Overcoming the self seems to be hard work, after all, but it’s an insight that can be found in many religions. It’s on a par with overcoming egoism, fighting one’s worst impulses, and finally fully, courageously and unflinchingly seeing, accepting and acting from the finitude of our existence—these are all strategies for living that sit well with Kantianism, organicism and existentialism alike. It’s phrased in a different (i.e., Buddhist) terminology, but it’s not fundamentally different from, let’s say, active Christianity or secular humanism. The idea is simply that overcoming the self is finding the true self, or, as Nietzsche put it in Ecce Homo: to become what one is. The Buddhist would probably say “to become what one truly is,” because the self is essentially something that must be painstakingly laid bare, the result that subsists once everything superficial has been stripped away by rigorous moral practice and moral life, but that is equally created through relentless discipline. And once one meditates deeply on it, it is this very self that must disappear in the Great Death—thereby fulfilling the organicist cycle with which we started—everything grows, flows, reposes, and repurposes .

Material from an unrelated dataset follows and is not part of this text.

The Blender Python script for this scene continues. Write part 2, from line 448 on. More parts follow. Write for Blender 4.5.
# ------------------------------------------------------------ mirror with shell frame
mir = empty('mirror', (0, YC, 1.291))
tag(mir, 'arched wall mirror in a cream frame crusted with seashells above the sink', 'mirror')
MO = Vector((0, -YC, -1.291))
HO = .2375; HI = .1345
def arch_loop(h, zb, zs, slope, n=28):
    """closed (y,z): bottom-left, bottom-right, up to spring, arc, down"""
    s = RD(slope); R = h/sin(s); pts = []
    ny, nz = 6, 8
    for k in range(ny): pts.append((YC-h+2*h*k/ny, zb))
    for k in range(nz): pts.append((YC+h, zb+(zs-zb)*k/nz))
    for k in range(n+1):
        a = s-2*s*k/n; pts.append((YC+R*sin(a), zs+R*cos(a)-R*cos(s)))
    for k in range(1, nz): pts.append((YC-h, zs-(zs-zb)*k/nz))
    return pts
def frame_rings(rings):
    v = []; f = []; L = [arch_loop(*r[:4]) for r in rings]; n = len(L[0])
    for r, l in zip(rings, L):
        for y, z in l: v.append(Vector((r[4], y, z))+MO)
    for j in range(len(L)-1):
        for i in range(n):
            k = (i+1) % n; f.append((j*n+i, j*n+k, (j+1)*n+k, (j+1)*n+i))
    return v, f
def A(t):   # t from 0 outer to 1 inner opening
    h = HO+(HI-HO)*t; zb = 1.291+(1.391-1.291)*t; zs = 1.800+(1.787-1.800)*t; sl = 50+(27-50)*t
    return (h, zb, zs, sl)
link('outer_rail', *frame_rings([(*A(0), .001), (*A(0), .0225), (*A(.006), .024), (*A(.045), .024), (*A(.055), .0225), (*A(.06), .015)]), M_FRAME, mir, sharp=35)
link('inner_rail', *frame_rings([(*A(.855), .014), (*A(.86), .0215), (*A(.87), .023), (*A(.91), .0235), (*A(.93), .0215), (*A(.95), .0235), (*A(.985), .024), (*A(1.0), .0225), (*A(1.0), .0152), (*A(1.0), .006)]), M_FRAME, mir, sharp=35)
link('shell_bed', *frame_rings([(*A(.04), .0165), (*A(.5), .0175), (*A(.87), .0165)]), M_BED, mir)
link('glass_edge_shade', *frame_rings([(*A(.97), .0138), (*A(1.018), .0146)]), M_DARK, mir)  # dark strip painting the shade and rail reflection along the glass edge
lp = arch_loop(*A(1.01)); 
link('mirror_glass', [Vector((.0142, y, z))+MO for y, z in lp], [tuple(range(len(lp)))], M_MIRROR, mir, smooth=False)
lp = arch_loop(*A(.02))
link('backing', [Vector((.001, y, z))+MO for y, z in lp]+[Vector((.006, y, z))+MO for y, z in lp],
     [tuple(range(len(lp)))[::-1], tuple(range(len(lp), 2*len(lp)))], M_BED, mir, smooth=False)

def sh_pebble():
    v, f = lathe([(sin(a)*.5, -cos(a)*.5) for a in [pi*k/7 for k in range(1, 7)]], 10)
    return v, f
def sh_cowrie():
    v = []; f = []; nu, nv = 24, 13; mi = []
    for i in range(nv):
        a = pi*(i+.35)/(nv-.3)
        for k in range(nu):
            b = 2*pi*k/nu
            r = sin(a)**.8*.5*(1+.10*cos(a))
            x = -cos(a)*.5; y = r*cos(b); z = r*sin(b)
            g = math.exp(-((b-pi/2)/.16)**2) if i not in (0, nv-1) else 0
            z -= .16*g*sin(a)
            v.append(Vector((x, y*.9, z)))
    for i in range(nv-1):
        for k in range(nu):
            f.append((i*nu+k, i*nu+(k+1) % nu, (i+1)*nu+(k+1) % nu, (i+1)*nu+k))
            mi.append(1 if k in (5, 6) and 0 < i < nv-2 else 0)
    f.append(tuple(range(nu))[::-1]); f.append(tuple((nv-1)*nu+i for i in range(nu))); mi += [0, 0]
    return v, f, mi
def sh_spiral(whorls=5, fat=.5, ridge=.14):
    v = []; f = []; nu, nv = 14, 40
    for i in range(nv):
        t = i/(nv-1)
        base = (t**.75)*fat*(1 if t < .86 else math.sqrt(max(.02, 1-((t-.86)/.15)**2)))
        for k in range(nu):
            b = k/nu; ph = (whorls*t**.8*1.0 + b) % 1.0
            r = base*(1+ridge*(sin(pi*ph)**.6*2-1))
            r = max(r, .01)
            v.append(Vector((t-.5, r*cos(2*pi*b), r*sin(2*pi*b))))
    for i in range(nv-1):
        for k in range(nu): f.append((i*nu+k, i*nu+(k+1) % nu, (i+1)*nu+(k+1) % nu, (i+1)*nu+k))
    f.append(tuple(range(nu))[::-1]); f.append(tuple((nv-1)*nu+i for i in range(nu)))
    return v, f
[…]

Seventh and finally, with the notions of moral practice and moral life, we van establish the connection between organicism and morality. To practice in a moral way, and to live morally is to be active, to develop, and to grow, and then to repose in order to grow again. From a Lebensphilosophie (“philosophy of living”,) we naturally move on to a Strebensphilosophie (“philosophy of striving”). And that “praxis of life” (to use Michel Henry’s words once again) seems to me the animating core of any type of organicism, whether anthropocentric, cosmic, or empiricist-pragmatic, but especially the core of expressive organicism. We cannot engage in life’s practices or live without developing. Therefore, we must strive in order to realize our goal. And that is the unavoidable existential predicament that makes us perilously balance above the chasm of meaninglessness, perched on a rope bridge of morality."